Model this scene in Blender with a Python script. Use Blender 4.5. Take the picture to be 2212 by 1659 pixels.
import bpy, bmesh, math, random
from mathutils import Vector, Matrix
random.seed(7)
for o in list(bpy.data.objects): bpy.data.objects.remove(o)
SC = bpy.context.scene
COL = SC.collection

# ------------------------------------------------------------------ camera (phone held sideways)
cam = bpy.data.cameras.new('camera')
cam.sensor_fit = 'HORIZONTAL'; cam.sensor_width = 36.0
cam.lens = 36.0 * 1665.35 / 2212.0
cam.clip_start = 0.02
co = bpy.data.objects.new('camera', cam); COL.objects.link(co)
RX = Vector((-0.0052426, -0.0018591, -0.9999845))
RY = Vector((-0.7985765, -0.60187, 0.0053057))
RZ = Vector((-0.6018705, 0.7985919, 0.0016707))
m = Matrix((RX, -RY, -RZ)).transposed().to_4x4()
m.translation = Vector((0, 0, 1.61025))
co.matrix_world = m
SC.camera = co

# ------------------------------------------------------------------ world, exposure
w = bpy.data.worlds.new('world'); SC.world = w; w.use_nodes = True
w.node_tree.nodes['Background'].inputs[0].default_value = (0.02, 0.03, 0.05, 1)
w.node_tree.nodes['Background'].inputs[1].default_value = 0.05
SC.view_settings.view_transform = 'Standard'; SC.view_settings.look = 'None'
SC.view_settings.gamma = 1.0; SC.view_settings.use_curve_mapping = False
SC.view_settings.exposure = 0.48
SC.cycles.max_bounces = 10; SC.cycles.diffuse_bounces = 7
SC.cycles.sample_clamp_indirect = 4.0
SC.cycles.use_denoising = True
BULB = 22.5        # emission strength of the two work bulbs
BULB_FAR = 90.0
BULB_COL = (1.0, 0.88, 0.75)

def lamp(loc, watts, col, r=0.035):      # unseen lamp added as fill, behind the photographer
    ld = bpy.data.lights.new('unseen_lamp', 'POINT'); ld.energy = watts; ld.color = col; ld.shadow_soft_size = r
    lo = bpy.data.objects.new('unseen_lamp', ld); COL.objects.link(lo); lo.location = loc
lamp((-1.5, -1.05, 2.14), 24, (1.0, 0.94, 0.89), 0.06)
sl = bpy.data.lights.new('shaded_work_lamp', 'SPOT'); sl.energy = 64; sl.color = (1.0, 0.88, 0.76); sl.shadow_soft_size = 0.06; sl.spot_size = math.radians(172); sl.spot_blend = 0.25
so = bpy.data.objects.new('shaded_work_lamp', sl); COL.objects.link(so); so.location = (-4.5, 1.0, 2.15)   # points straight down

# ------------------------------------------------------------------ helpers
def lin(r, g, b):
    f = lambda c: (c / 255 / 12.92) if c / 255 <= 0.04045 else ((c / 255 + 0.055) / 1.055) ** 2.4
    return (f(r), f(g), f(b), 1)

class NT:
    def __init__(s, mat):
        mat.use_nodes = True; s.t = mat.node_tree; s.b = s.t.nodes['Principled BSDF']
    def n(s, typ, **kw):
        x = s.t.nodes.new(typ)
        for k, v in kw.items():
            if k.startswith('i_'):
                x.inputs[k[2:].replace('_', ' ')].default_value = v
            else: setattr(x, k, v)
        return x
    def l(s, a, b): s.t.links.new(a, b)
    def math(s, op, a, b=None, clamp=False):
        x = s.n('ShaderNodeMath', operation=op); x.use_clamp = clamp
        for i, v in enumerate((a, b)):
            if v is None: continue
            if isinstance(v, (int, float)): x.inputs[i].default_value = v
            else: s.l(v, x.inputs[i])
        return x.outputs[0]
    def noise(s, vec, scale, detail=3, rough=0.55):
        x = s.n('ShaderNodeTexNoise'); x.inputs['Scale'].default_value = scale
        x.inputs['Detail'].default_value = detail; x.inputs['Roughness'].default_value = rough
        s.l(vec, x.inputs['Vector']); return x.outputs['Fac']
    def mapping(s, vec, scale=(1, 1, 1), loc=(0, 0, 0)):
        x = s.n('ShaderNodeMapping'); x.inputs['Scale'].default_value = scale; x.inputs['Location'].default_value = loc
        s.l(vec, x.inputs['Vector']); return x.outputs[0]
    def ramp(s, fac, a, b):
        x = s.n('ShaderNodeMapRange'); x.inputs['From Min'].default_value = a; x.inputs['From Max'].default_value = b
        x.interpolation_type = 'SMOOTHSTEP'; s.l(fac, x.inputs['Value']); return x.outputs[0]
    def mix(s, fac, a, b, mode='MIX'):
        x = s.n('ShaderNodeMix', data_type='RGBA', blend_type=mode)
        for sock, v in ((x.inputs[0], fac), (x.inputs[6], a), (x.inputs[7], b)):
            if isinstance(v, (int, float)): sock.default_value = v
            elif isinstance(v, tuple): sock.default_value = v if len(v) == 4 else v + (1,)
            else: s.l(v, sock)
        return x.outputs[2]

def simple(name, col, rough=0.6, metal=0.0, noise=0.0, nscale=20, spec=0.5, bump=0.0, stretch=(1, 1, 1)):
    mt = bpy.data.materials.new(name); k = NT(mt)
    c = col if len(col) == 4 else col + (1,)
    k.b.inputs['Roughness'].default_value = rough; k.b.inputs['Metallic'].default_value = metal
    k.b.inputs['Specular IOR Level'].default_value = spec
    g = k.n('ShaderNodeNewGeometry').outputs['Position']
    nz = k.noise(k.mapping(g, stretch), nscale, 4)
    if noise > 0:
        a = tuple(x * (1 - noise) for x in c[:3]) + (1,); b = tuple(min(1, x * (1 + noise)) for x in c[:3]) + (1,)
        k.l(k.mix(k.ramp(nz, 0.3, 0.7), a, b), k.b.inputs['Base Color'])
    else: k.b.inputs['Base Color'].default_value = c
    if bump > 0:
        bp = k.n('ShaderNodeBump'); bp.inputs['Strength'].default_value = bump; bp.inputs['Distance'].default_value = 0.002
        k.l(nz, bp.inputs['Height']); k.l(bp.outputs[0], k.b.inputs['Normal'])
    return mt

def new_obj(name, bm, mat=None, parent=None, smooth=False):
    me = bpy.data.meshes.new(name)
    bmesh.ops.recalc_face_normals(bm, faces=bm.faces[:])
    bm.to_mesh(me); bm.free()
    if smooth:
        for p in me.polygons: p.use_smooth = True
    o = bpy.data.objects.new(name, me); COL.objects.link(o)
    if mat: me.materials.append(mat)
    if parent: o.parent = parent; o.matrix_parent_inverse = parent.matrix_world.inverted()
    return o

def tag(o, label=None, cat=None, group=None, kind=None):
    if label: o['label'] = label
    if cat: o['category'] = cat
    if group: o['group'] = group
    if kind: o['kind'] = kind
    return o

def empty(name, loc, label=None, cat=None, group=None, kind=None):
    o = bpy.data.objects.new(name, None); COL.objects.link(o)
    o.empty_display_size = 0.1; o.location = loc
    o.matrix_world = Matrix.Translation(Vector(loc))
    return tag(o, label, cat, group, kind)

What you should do
Lines from the start of the material above through the line containing "COL = SC.collection" are to be duplicated exactly, and only those.

Response to this exercise
Model this scene in Blender with a Python script. Use Blender 4.5. Take the picture to be 2212 by 1659 pixels.
import bpy, bmesh, math, random
from mathutils import Vector, Matrix
random.seed(7)
for o in list(bpy.data.objects): bpy.data.objects.remove(o)
SC = bpy.context.scene
COL = SC.collection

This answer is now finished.